Torn between the pool bar and the nature preserve-isn't that the Florida vacation dilemma? Fortunately the spirit of Sanibel and Captiva won out, and I got down to Ding Darling just in time for the last tour.

Yes, the beauty was subtle. But the information! Every new Floridian should be required to spend a day here. I've never seen a place that so brilliantly described what's going on around here, nature-wise.

By all means, take the tram tour. You can drive yourself, but then you don't get an expert to explain things to you. Of course, you also don't get an idiot who brings his cell phone on a nature tour and keeps taking calls on it. The rest of us were furious. We finally had the tour guide talk to him.

The best part was the birds. Thanks to the tour I finally know their names. During the five miles we encountered all my favorites: the black one who holds its wings up to dry (that turned out to be the double-crested cormorant); and the pink one that isn't a flamingo (the roseate spoonbill); and even the one that attacked me at the gas pump (a great blue heron.) We found out what they eat (mostly mosquito larvae) and saw their rookeries, although I wish now I'd asked what a rookery was.

You also encounter many other creatures on the tour, including crabs, spiders and even a mullet, who leapt out of the water at the perfect moment and flopped three times before disappearing again. The guide explained they do that to clear their sinuses.

There was also a family of raccoons, which I felt a little sorry for. Of all the species they benefit the least from a wildlife refuge. The visiting humans are on their best ecological behavior and won't dare feed them no matter how hard they beg. Consequently they are tiny little things. The garbage-eating raccoons who live in my back yard look like linebackers compared to these waif-like creatures, who stand by the side of the road with their paws out, their sad and soulful eyes pleading. It makes you realize just how cruel nature can be.

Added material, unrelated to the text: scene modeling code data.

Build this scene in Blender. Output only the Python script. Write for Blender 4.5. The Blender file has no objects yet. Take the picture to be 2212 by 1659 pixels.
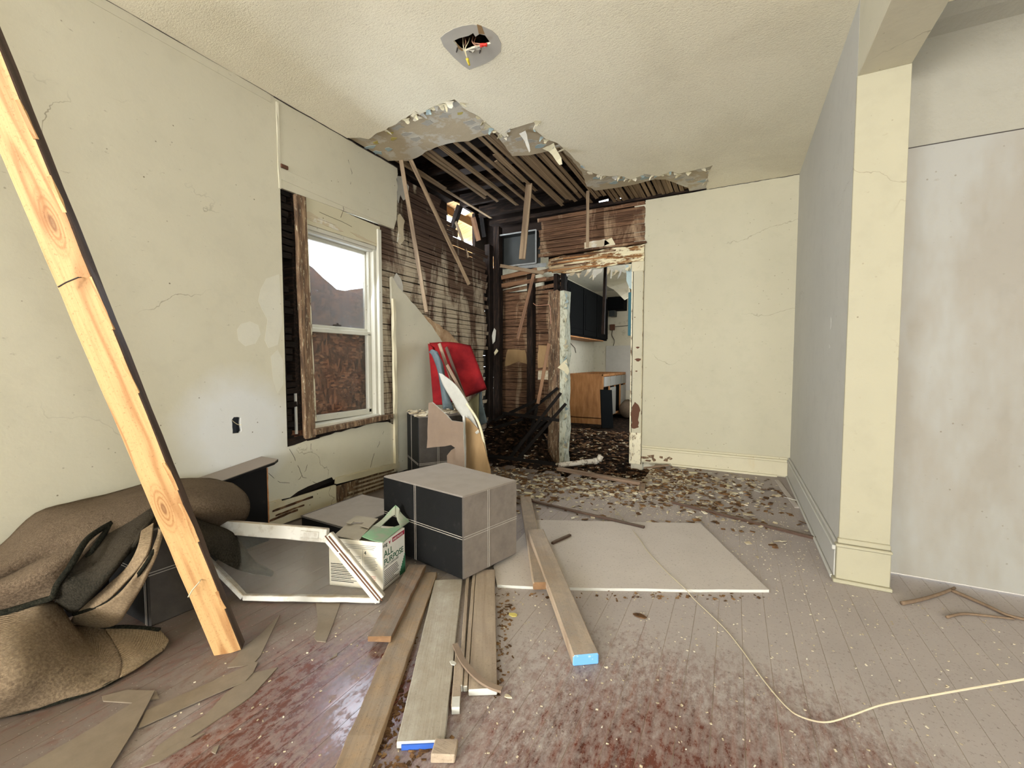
import bpy, bmesh, math, random
from mathutils import Vector, Matrix, noise as mnoise
from mathutils.geometry import tessellate_polygon

# ------------------------------------------------------------------ camera
scene = bpy.context.scene
F_PX, YAW, PITCH, CAM_H = 930.77, math.radians(27.28), math.radians(-2.953), 1.08
cam_data = bpy.data.cameras.new('camera')
cam_data.sensor_fit = 'HORIZONTAL'; cam_data.sensor_width = 36.0
cam_data.lens = F_PX / 2212 * 36.0; cam_data.clip_start = 0.02
cam = bpy.data.objects.new('camera', cam_data)
scene.collection.objects.link(cam)
cam.location = (0, 0, CAM_H); cam.rotation_euler = (math.pi / 2 + PITCH, 0, YAW)
scene.camera = cam

# ------------------------------------------------------------------ sky, daylight through the windows, added fill lights, exposure
world = bpy.data.worlds.new('sky'); scene.world = world; world.use_nodes = True
world.node_tree.nodes['Background'].inputs[0].default_value = (0.80, 0.90, 1.0, 1)
world.node_tree.nodes['Background'].inputs[1].default_value = 9.0

def daylight(name, loc, target, sx, sy, power, col):
    d = bpy.data.lights.new(name, 'AREA'); d.shape = 'RECTANGLE'; d.size = sx; d.size_y = sy
    d.energy = power; d.color = col
    o = bpy.data.objects.new(name, d); scene.collection.objects.link(o); o.location = loc
    o.rotation_euler = (Vector(target) - Vector(loc)).to_track_quat('-Z', 'Y').to_euler()
    return o
WARM = (1.0, 0.975, 0.935)
daylight('daylight_front_window', (-1.1, -8.98, 1.5), (-1.1, 0, 4.6), 2.8, 2.0, 700, WARM)
daylight('daylight_front_door', (2.2, -8.98, 1.4), (1.6, 0, 3.4), 1.6, 2.1, 22, WARM)
daylight('fill_light_end', (4.03, -1.6, 1.5), (0, -.6, 3.2), 2.0, 1.6, 22, (1.0, 0.98, 0.95))  # added fill light that evens out the left wall, no known window
daylight('fill_light_left', (-2.64, -2.8, 1.5), (0.5, -1.2, 3.0), 1.6, 1.6, 100, (0.92, 0.96, 1.0))  # added fill light towards the right wall, set in an invented opening
daylight('daylight_side_window', (-2.60, 2.37, 1.85), (0.5, 2.6, 0.9), 0.55, 0.55, 11, (0.76, 0.86, 1.0))
daylight('daylight_kitchen_window', (-0.32, 6.6, 1.6), (-2.6, 7.2, 1.2), 1.2, 1.1, 11, (1.0, 0.95, 0.88))
scene.view_settings.view_transform = 'Standard'
scene.view_settings.look = 'None'
scene.view_settings.exposure = 0.52
scene.view_settings.gamma = 1.0
scene.view_settings.use_curve_mapping = False
scene.cycles.max_bounces = 5; scene.cycles.diffuse_bounces = 3; scene.cycles.glossy_bounces = 2
scene.cycles.transmission_bounces = 2; scene.cycles.transparent_max_bounces = 6
scene.cycles.caustics_reflective = False; scene.cycles.caustics_refractive = False

# ------------------------------------------------------------------ geometry helpers
rnd = random.Random(7)
_cy, _sy = math.cos(YAW), math.sin(YAW)
_f = Vector((-_sy * math.cos(PITCH), _cy * math.cos(PITCH), math.sin(PITCH)))
_r = Vector((_cy, _sy, 0)); _u = _r.cross(_f); _C = Vector((0, 0, CAM_H))
def _ray(x, y): return _f * F_PX + _r * (x - 1106) - _u * (y - 829.5)
def FZ(x, y, z=0.0):            # the point of a horizontal plane seen at a photo pixel
    d = _ray(x, y); return _C + d * ((z - CAM_H) / d.z)
def OX(x, y, X):                # the same for a plane parallel to the side walls
    d = _ray(x, y); return _C + d * (X / d.x)
def OY(x, y, Y):                # the same for a plane parallel to the back wall
    d = _ray(x, y); return _C + d * (Y / d.y)
XL, XR, YB, ZC = -2.645, 0.48, 4.712, 2.766

def root_loc(p):
    v = Vector((0, 0, 0))
    while p is not None:
        v = v + p.location; p = p.parent
    return v
def tag(o, label=None, cat=None, group=None, kind=None):
    if label: o['label'] = label
    if cat: o['category'] = cat
    if group: o['group'] = group
    if kind: o['kind'] = kind
    return o
def thing(name, loc, label, cat, group=None):
    o = bpy.data.objects.new(name, None); scene.collection.objects.link(o)
    o.location = Vector(loc); o.empty_display_size = 0.1
    return tag(o, label, cat, group)

class MB:
    def __init__(s): s.v = []; s.f = []; s.bm = None
    def add(s, vs, fs):
        n = len(s.v); s.v += [Vector(v) for v in vs]; s.f += [tuple(i + n for i in f) for f in fs]; return s
    def box(s, lo, hi):
        x0, y0, z0 = lo; x1, y1, z1 = hi
        return s.add([(x0,y0,z0),(x1,y0,z0),(x1,y1,z0),(x0,y1,z0),(x0,y0,z1),(x1,y0,z1),(x1,y1,z1),(x0,y1,z1)],
                     [(0,3,2,1),(4,5,6,7),(0,1,5,4),(1,2,6,5),(2,3,7,6),(3,0,4,7)])
    def hexa(s, b, t):           # four bottom points and four top points, same order (counter-clockwise from above)
        return s.add(list(b) + list(t), [(0,3,2,1),(4,5,6,7),(0,1,5,4),(1,2,6,5),(2,3,7,6),(3,0,4,7)])
    def bar(s, p0, p1, w, t, up=(0,0,1), n=1, jit=0.0, taper=1.0, seed=0):
        p0, p1 = Vector(p0), Vector(p1); d = (p1 - p0); L = d.length; d = d / L
        up = Vector(up); side = d.cross(up)
        if side.length < 1e-4: side = d.cross(Vector((1, 0, 0)))
        side.normalize(); up = side.cross(d).normalized(); R = random.Random(seed)
        vs = []; fs = []
        for i in range(n + 1):
            k = i / n; c = p0 + d * L * k; q = 1 + (taper - 1) * k
            for a, b in ((-1,-1),(1,-1),(1,1),(-1,1)):
                j = Vector((R.uniform(-1,1), R.uniform(-1,1), R.uniform(-1,1))) * jit
                if 0 < i < n: j = j - d * j.dot(d)
                vs.append(c + side * (a * w / 2 * q) + up * (b * t / 2 * q) + j)
        for i in range(n):
            a = 4 * i; b = a + 4
            for k in range(4):
                fs.append((a + k, a + (k + 1) % 4, b + (k + 1) % 4, b + k))
        fs.append((0, 3, 2, 1)); e = 4 * n; fs.append((e, e + 1, e + 2, e + 3))
        return s.add(vs, fs)
    def tube(s, pts, r, seg=8, taper=1.0):
        pts = [Vector(p) for p in pts]; n = len(pts); vs = []; fs = []
        for i, p in enumerate(pts):
            d = (pts[min(i + 1, n - 1)] - pts[max(i - 1, 0)]).normalized()
            a = d.cross(Vector((0.13, 0.21, 0.97)))
            if a.length < 1e-3: a = d.cross(Vector((1, 0, 0)))
            a.normalize(); b = d.cross(a)
            rr = r * (1 + (taper - 1) * i / max(1, n - 1))
            for k in range(seg):
                t = 2 * math.pi * k / seg; vs.append(p + (a * math.cos(t) + b * math.sin(t)) * rr)
        for i in range(n - 1):
            for k in range(seg):
                fs.append((i * seg + k, i * seg + (k + 1) % seg, (i + 1) * seg + (k + 1) % seg, (i + 1) * seg + k))
        fs.append(tuple(range(seg - 1, -1, -1))); fs.append(tuple((n - 1) * seg + k for k in range(seg)))
        return s.add(vs, fs)
    def plate(s, loops, th):     # flat outline(s) in 3-D (first the border, then holes) given a thickness vector
        loops = [[Vector(p) for p in l] for l in loops]; th = Vector(th)
        flat = [p for l in loops for p in l]; n = len(flat)
        tris = tessellate_polygon(loops); fs = []
        for a, b, c in tris:
            nn = (flat[b] - flat[a]).cross(flat[c] - flat[a])
            if nn.dot(th) > 0: b, c = c, b
            fs.append((a, b, c)); fs.append((n + a, n + c, n + b))
        o = 0
        for l in loops:
            m = len(l)
            for i in range(m): fs.append((o + i, o + (i + 1) % m, n + o + (i + 1) % m, n + o + i))
            o += m
        return s.add(flat + [p + th for p in flat], fs)
    def sheet(s, grid, th):      # grid of points (rows of equal length) thickened along its own normals
        R, Cn = len(grid), len(grid[0]); g = [[Vector(p) for p in row] for row in grid]; top = []; bot = []
        for i in range(R):
            for j in range(Cn):
                a = g[min(i + 1, R - 1)][j] - g[max(i - 1, 0)][j]; b = g[i][min(j + 1, Cn - 1)] - g[i][max(j - 1, 0)]
                nn = a.cross(b)
                nn = nn.normalized() if nn.length > 1e-9 else Vector((0, 0, 1))
                top.append(g[i][j] + nn * th / 2); bot.append(g[i][j] - nn * th / 2)
        n = R * Cn; fs = []
        for i in range(R - 1):
            for j in range(Cn - 1):
                a = i * Cn + j; q = (a, a + 1, a + Cn + 1, a + Cn)
                fs.append(q[::-1]); fs.append(tuple(n + k for k in q))
        rim = [(0, j) for j in range(Cn)] + [(i, Cn - 1) for i in range(1, R)] + [(R - 1, j) for j in range(Cn - 2, -1, -1)] + [(i, 0) for i in range(R - 2, 0, -1)]
        ids = [i * Cn + j for i, j in rim]
        for k in range(len(ids)):
            a, b = ids[k], ids[(k + 1) % len(ids)]; fs.append((a, b, n + b, n + a))
        return s.add(top + bot, fs)
    def build(s, name, mat, parent=None, base=None, bevel=0.0, smooth=False):
        me = bpy.data.meshes.new(name)
        if parent is not None: off = root_loc(parent)
        elif base is not None: off = Vector(base)
        else: off = Vector((0, 0, 0))
        me.from_pydata([v - off for v in s.v], [], s.f)
        bm = bmesh.new(); bm.from_mesh(me)
        bmesh.ops.recalc_face_normals(bm, faces=bm.faces)
        if bevel > 0:
            es = [e for e in bm.edges if len(e.link_faces) == 2 and e.calc_face_angle(0) > 0.6]
            bmesh.ops.bevel(bm, geom=es, offset=bevel, segments=1, profile=0.5, affect='EDGES')
        bm.to_mesh(me); bm.free()
        if smooth:
            for p in me.polygons: p.use_smooth = True
        me.materials.append(MATS[mat])
        o = bpy.data.objects.new(name, me); scene.collection.objects.link(o)
        if parent is not None: o.parent = parent
        else: o.location = off
        return o
    def low(s):
        c = sum(s.v, Vector()) / len(s.v); return Vector((c.x, c.y, min(v.z for v in s.v)))

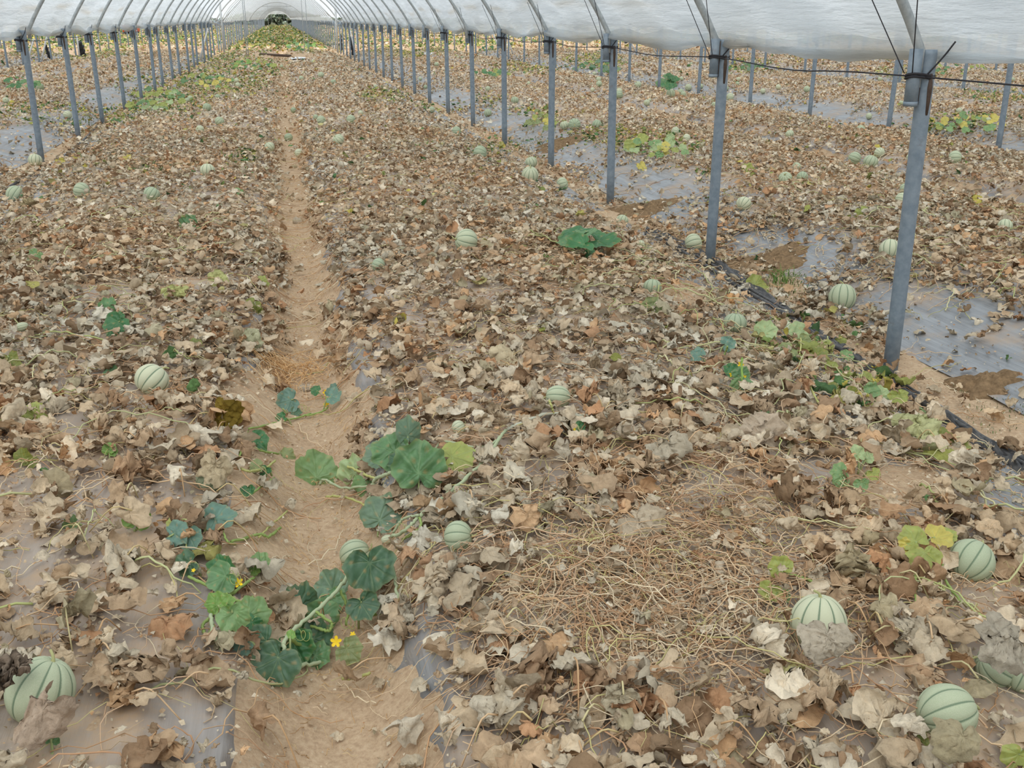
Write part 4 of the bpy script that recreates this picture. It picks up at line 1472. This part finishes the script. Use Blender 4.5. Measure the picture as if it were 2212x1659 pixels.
plant('melon_shoot', 'upright shoot with tiny yellow flowers and dusty leaves, right side of the right bed', 1601, 850,
      [(1574, 742, 40, 60, 20, 'blue', .09), (1507, 766, 40, 45, 150, 'blue', .05), (1603, 808, 44, 65, 60, 'mid', .07), (1612, 830, 36, 55, 10, 'mid', .05), (1590, 832, 34, 55, 190, 'light', .04), (1577, 800, 40, 50, 150, 'deep', .05)],
      [([(1601, 852, 0), (1603, 825, .06), (1602, 790, .12), (1603, 772, .15)], .0045, (140, 172, 90)), ([(1560, 776, .02), (1568, 758, .06), (1572, 748, .09)], .004, GV)], [(1600, 787, 13, 70, .12), (1581, 809, 12, 60, .06), (1608, 815, 10, 70, .06)])
plant('melon_vine', 'yellowing leaves with green centres in front of a melon, right side of right bed', 1995, 1210,
      [(1972, 1160, 70, 40, 110, 'yg', .09), (2030, 1160, 70, 22, 10, 'yellow', .09), (1998, 1208, 80, 45, 270, 'yg', .07), (1955, 1180, 40, 50, 200, 'yellow', .07), (2050, 1155, 44, 40, 30, 'yg', .08)],
      [([(1960, 1180), (1975, 1225), (1978, 1300)], .0036, GV, .04), ([(2035, 1220), (2040, 1250), (2075, 1300)], .0034, GV, .04), ([(2010, 1280), (2030, 1260), (2040, 1280), (2020, 1290)], .003, YV, .04)])
plant('melon_vine', 'pale green seedling-like vine on bare plastic at the right of the bed', 1845, 1030,
      [(1851, 978, 44, 55, 100, 'pale', .08), (1876, 988, 30, 50, 40, 'pale', .06), (1812, 1020, 46, 50, 180, 'light', .06), (1815, 1038, 40, 45, 250, 'light', .04), (1862, 1048, 36, 60, 280, 'light', .04), (1887, 1026, 34, 55, 300, 'yg', .03)],
      [([(1840, 1040, 0), (1841, 1010, .04), (1845, 990, .07)], .0036, PV), ([(1841, 1010, .04), (1862, 1000, .04), (1866, 985, .06)], .003, PV)])
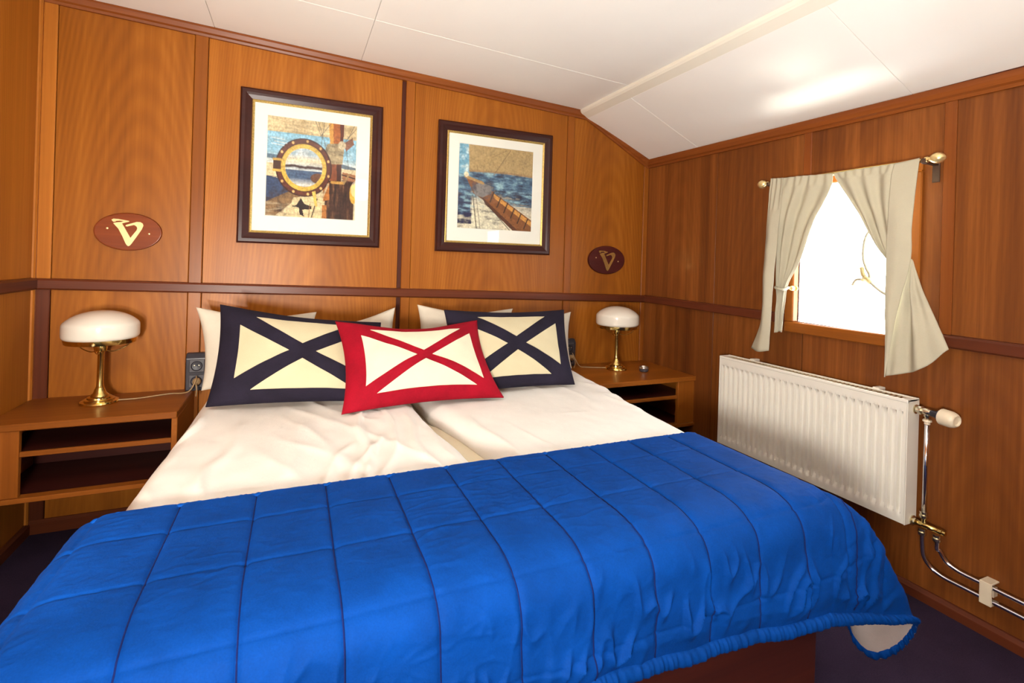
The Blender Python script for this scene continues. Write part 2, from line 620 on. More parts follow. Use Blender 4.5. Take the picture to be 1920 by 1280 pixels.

I left Ding Darling, that supposedly subtle place, feeling a little overwhelmed. It was now clear to me that it was entirely up to us. The other species just didn't get it. If the water temperature goes up one degree, they stop reproducing. You would think for the good of the Earth they would grit their teeth and try and live with warm water, but they don't. They are indifferent to such things.

And so is nature. It needs just the right balance. The islanders have fought for it and preserved it on Sanibel and Captiva but the outlook for the rest of Florida is scary. It really is being gobbled up. Soon humans will be everywhere and the little crabs and fishes will be history. Not a happy note to end a getaway vacation on, but one I think Sanibel and Captiva would approve of.